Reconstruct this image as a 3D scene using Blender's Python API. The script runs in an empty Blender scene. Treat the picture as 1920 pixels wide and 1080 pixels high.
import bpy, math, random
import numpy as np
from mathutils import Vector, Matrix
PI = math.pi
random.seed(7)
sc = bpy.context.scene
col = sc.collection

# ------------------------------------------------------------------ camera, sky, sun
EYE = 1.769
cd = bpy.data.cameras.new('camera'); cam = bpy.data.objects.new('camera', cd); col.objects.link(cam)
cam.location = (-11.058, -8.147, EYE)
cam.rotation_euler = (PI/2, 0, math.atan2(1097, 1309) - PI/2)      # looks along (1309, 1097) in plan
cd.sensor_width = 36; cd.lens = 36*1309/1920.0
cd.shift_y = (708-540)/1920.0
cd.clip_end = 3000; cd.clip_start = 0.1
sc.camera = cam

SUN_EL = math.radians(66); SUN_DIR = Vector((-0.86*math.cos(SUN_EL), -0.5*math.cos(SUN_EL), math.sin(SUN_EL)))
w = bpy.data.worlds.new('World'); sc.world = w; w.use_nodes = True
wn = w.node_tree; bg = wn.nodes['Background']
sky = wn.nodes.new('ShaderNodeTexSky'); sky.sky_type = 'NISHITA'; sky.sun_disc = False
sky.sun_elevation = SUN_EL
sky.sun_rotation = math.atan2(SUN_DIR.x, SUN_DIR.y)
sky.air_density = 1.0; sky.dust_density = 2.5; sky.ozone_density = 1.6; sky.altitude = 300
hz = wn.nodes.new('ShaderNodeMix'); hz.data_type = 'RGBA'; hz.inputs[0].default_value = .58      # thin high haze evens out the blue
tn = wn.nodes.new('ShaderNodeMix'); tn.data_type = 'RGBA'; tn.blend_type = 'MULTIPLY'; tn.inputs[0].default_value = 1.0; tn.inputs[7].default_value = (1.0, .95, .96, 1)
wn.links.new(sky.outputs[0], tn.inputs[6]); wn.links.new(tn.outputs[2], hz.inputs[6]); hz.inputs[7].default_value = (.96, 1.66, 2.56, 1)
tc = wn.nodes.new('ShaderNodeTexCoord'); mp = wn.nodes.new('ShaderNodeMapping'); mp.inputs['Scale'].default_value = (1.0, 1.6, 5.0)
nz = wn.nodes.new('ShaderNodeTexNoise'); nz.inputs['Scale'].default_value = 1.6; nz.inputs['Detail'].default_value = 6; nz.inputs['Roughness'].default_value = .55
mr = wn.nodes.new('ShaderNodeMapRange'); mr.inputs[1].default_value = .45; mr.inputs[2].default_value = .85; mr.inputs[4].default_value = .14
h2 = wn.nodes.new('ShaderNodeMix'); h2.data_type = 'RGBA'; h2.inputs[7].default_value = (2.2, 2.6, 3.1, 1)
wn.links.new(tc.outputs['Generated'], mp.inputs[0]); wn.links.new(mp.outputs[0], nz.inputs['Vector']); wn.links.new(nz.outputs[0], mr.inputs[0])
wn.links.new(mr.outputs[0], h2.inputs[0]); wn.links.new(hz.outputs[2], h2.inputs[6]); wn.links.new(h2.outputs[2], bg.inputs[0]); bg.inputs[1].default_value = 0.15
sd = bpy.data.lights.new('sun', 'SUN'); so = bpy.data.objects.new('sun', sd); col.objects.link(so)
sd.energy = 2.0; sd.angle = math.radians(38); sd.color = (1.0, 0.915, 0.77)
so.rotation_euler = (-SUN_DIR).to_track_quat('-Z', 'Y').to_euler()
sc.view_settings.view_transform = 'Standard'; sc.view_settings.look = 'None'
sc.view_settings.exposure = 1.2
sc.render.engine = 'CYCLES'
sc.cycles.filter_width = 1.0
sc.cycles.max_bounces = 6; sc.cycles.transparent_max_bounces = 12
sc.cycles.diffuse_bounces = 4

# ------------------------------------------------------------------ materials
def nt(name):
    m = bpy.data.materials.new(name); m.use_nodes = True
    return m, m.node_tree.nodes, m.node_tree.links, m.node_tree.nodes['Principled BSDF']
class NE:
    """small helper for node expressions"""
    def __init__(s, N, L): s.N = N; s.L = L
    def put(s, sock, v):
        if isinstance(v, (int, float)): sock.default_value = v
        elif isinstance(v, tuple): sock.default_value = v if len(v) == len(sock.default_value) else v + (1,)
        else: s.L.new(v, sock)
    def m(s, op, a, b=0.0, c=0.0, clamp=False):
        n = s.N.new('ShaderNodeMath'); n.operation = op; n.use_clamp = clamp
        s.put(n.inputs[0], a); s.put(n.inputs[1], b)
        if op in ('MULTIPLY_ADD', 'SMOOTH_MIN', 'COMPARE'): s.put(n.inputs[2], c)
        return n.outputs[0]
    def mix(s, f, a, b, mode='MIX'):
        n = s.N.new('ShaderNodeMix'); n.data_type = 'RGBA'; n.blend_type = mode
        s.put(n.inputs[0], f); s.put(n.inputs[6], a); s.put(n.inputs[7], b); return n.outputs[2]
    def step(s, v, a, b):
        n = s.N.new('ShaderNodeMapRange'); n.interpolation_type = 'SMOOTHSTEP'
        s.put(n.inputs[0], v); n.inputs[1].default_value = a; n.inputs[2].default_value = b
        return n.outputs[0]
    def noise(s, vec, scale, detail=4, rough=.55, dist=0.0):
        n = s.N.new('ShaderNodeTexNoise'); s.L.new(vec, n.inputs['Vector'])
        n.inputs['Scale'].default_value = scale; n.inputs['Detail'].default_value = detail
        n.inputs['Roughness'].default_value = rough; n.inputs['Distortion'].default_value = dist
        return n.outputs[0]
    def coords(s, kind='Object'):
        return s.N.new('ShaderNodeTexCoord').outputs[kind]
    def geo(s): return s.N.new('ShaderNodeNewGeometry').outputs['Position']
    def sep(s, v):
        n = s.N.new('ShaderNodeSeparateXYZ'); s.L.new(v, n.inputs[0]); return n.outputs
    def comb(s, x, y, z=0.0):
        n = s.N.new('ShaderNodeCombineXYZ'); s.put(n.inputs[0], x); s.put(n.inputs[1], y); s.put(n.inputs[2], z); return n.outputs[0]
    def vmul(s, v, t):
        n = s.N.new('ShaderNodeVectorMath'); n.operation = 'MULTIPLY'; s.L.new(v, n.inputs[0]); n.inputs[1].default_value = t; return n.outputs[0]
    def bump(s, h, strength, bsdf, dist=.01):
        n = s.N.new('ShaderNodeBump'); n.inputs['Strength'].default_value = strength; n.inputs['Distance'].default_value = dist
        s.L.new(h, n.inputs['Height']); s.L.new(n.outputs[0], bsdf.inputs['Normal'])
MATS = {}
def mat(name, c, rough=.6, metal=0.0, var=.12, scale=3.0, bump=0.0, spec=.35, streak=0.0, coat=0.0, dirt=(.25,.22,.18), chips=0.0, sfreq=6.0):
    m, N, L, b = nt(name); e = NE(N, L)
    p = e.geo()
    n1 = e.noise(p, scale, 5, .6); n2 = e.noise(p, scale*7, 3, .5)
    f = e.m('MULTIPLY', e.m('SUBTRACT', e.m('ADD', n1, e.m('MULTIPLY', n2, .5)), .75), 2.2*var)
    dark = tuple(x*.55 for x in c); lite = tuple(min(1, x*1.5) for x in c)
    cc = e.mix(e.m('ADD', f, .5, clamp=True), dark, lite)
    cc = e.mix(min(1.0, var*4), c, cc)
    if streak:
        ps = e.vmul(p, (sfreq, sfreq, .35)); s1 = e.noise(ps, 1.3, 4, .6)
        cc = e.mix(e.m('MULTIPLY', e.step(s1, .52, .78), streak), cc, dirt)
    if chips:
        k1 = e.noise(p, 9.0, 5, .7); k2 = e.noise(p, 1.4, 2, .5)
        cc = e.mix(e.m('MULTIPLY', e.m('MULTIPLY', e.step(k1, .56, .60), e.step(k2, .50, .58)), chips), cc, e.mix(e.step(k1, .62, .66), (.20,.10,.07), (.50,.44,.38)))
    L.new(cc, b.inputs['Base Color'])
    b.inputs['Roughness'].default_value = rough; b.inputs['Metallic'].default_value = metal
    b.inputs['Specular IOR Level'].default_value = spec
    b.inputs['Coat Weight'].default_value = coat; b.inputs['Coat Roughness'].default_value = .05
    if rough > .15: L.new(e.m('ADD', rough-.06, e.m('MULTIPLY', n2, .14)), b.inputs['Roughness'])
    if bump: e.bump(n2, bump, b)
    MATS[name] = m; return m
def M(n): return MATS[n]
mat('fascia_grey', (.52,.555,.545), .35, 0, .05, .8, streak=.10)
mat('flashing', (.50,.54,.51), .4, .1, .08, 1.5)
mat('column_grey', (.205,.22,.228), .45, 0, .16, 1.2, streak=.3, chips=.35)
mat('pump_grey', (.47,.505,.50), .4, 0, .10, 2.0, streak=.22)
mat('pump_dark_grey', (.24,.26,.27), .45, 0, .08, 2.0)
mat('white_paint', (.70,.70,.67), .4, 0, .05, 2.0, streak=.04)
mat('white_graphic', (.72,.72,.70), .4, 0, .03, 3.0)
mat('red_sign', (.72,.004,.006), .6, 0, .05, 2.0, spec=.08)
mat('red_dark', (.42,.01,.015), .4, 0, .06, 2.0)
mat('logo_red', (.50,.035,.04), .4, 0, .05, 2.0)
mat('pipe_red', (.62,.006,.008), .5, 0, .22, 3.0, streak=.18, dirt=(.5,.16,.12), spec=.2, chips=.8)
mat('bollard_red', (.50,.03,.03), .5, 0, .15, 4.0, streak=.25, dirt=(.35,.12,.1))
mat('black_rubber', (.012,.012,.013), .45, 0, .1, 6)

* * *

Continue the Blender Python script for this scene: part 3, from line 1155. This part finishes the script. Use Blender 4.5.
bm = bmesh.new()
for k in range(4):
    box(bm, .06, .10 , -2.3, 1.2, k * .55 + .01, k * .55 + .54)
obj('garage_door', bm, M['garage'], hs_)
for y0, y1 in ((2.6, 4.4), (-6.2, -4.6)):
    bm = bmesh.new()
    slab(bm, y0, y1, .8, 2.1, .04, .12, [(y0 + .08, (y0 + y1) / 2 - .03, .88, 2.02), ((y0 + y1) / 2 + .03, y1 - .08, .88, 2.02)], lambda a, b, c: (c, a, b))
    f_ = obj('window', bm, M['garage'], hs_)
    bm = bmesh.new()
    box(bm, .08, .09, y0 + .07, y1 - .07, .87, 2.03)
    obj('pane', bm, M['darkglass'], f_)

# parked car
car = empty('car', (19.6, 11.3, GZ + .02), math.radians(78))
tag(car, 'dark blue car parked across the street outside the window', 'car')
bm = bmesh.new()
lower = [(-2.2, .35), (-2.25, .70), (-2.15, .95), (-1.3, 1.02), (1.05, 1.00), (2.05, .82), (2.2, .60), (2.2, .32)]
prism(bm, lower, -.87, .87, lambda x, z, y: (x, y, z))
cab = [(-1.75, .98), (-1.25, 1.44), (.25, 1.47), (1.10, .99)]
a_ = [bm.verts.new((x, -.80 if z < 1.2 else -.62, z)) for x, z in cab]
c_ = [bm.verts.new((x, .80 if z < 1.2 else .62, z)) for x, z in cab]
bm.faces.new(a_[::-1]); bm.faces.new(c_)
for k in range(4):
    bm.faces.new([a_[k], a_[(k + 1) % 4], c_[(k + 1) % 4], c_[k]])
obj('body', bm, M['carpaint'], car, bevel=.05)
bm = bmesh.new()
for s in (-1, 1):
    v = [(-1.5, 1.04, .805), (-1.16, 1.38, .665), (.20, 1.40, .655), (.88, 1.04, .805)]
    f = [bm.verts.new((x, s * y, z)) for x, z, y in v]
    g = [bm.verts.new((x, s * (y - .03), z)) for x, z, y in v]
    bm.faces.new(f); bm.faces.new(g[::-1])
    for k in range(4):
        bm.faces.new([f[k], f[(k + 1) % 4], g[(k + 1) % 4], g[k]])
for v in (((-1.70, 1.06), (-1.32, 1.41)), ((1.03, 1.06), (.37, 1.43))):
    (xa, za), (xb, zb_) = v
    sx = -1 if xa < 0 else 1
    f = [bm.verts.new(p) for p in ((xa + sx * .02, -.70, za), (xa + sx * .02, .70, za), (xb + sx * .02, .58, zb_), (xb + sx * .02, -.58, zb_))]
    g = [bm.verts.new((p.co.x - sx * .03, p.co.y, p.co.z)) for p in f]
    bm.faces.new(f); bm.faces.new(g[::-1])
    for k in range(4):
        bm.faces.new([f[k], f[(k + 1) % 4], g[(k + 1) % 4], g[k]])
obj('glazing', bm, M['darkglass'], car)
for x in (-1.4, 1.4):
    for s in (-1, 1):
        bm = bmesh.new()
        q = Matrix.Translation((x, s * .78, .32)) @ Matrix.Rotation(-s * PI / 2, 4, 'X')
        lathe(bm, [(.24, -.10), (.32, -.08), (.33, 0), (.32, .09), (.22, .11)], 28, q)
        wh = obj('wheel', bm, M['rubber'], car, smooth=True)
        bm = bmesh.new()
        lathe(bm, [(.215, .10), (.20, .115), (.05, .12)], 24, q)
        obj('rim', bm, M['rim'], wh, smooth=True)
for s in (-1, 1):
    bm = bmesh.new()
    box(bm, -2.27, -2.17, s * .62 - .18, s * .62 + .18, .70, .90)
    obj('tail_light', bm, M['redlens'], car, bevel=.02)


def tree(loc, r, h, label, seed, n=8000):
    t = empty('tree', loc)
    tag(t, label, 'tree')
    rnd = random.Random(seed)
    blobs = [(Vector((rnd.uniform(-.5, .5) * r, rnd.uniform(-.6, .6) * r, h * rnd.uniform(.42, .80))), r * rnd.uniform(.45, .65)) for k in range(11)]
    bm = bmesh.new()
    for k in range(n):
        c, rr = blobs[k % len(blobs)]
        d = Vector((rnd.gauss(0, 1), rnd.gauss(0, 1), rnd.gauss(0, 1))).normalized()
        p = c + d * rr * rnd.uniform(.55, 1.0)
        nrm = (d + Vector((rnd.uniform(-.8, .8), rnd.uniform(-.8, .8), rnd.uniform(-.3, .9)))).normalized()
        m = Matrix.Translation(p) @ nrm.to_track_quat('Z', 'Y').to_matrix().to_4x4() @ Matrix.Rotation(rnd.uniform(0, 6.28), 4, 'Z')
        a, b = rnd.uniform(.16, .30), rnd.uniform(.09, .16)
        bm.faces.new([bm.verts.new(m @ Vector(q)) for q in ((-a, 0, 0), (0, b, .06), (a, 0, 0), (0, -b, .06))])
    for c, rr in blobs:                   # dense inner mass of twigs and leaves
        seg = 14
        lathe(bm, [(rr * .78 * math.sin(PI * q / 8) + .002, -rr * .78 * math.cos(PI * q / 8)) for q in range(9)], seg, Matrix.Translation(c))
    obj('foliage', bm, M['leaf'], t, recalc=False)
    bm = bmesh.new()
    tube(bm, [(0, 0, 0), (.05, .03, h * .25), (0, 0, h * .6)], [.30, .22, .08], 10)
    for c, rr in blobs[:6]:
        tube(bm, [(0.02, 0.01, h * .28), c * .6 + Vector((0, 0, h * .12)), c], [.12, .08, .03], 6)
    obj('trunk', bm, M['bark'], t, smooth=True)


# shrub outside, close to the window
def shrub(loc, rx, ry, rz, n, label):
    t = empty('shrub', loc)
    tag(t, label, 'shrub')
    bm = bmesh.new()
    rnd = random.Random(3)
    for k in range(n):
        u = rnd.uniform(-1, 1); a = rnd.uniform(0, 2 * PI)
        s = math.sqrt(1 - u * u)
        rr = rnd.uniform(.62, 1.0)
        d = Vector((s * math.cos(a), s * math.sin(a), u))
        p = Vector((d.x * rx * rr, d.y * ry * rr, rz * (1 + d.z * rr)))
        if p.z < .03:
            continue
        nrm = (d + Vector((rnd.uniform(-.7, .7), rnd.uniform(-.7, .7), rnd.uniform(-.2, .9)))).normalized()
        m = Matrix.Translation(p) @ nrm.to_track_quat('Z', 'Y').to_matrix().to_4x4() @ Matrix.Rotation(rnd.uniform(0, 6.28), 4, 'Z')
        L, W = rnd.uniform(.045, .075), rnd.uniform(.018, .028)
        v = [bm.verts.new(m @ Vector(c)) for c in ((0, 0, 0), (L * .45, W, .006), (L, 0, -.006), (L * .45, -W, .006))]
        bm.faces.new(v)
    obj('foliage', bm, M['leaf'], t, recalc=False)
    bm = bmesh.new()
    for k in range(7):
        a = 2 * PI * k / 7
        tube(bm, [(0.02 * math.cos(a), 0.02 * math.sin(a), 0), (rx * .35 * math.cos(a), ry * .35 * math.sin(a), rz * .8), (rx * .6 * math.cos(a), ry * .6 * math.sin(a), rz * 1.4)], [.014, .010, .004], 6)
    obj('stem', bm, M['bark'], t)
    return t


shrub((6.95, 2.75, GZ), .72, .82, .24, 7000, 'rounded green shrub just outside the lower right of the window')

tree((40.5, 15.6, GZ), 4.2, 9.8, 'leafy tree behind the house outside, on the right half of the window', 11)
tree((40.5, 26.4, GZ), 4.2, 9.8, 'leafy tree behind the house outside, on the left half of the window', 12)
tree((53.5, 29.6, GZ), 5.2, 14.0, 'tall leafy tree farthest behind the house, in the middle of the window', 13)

Stated task | Everything from the line that contains "Continue the Blender" through the line that contains "obj('pane', bm, M['darkglass'], f_)" is to be transcribed exactly, and nothing outside that range.

Result for this task |
Continue the Blender Python script for this scene: part 3, from line 1155. This part finishes the script. Use Blender 4.5.
bm = bmesh.new()
for k in range(4):
    box(bm, .06, .10 , -2.3, 1.2, k * .55 + .01, k * .55 + .54)
obj('garage_door', bm, M['garage'], hs_)
for y0, y1 in ((2.6, 4.4), (-6.2, -4.6)):
    bm = bmesh.new()
    slab(bm, y0, y1, .8, 2.1, .04, .12, [(y0 + .08, (y0 + y1) / 2 - .03, .88, 2.02), ((y0 + y1) / 2 + .03, y1 - .08, .88, 2.02)], lambda a, b, c: (c, a, b))
    f_ = obj('window', bm, M['garage'], hs_)
    bm = bmesh.new()
    box(bm, .08, .09, y0 + .07, y1 - .07, .87, 2.03)
    obj('pane', bm, M['darkglass'], f_)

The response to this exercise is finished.